Notarized copies of documents like passport, driver’s license, bank statements, utility bills, etc. will be required. Some offshore institutions may ask you to get an “apostilles stamp” on your documents. The apostilles stamp is an internationally known certification mark.

Once all the documentation is done, you will then be ready to send money to the account. You will have to choose the currency that you want your offshore investment account in.

Next, you will send funds to your newly opened account by wire transfer. If you are going to open the account in the name of an offshore shell company, then you will have to open the company first.

If you want to withdraw funds from your offshore investment account, then you may be able to do so using wire transfer or by issuing bank drafts, if the offshore investment account is opened with an offshore bank.

You might even be given a debit card for your investment account and you can use that card to withdraw money.

 

Points of comparison for offshore investment accounts

Cost – Offshore investment accounts have certain fees that institutions charge for the service that they provide.
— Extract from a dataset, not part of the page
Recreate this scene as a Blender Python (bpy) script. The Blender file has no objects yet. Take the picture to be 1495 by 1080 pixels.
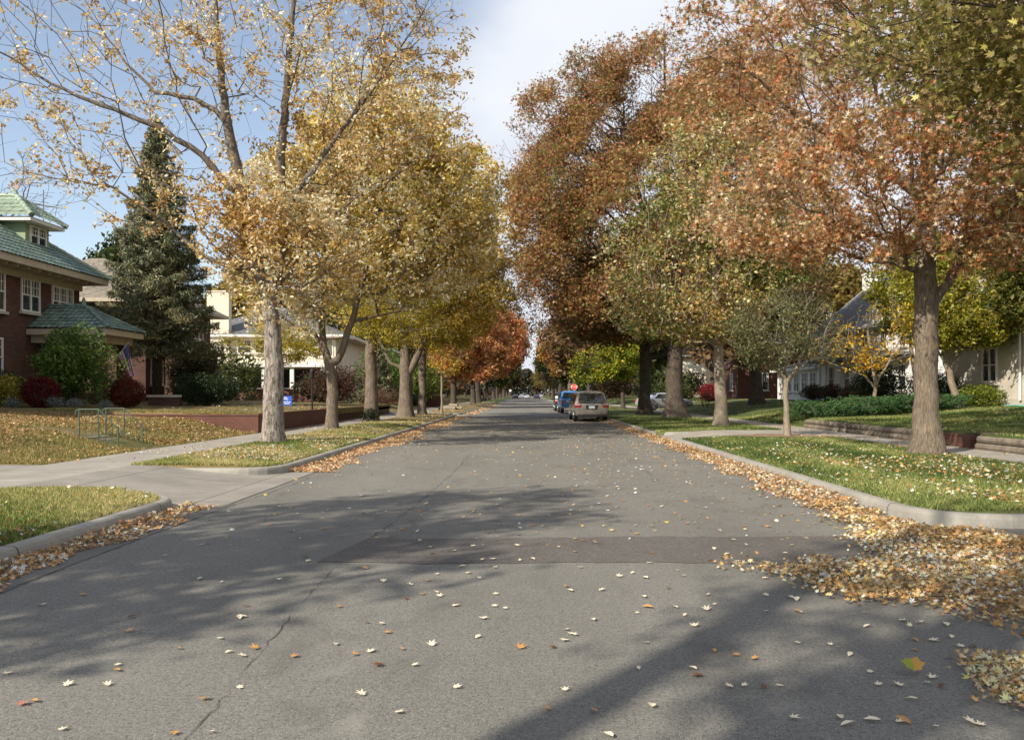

These fees are normally a percentage of the total assets in the offshore investment account or on a per trade basis. So read about all the fees that the institution charges before finalizing the choice of account.

Interest – Offshore investment accounts do earn interest on the deposits that stay in the account. These interest rates are generally more competitive than what traditional banks tend to offer.

Customer service – Check the support and customer service level at all potential institutions. Having 24/7 support is desired. Call the toll-free number and talk to the agents. That way you get a feel of how friendly and professional the company is.

Research tools – While this is not a deal breaker, having good research tools and investment information is important to be able to make the best investment decisions. The richer and more in-depth the content, the better the institution.

 

Some points to note about offshore investing

Some offshore locations are lightly regulated and hence might be perceived as being riskier than domestic investing.

Concepts like sovereign guarantees, right to compensation, and the right to appeal to regulatory bodies may not be as strong as what you may be used to in your home country.

Hence, it is better to consult an advisor who is familiar with all aspects of offshore investing.

According to Investopedia, more than half of the world’s wealth is held in offshore locations.

High net-worth individuals and well-known corporations of the world have investments in offshore accounts.

Hence, if done legally and correctly, offshore investment accounts can prove to be a smart move.

You do not need to travel to the offshore country where you are planning to open an offshore investment account.

You can open the account with the help of the internet from your home country itself. There are offshore banks that you can look up online who will help you open the account.

An offshore investment account opened with an offshore bank may also come with additional facilities such as checking account, online banking options, bill payment option, and the ability to borrow on margin.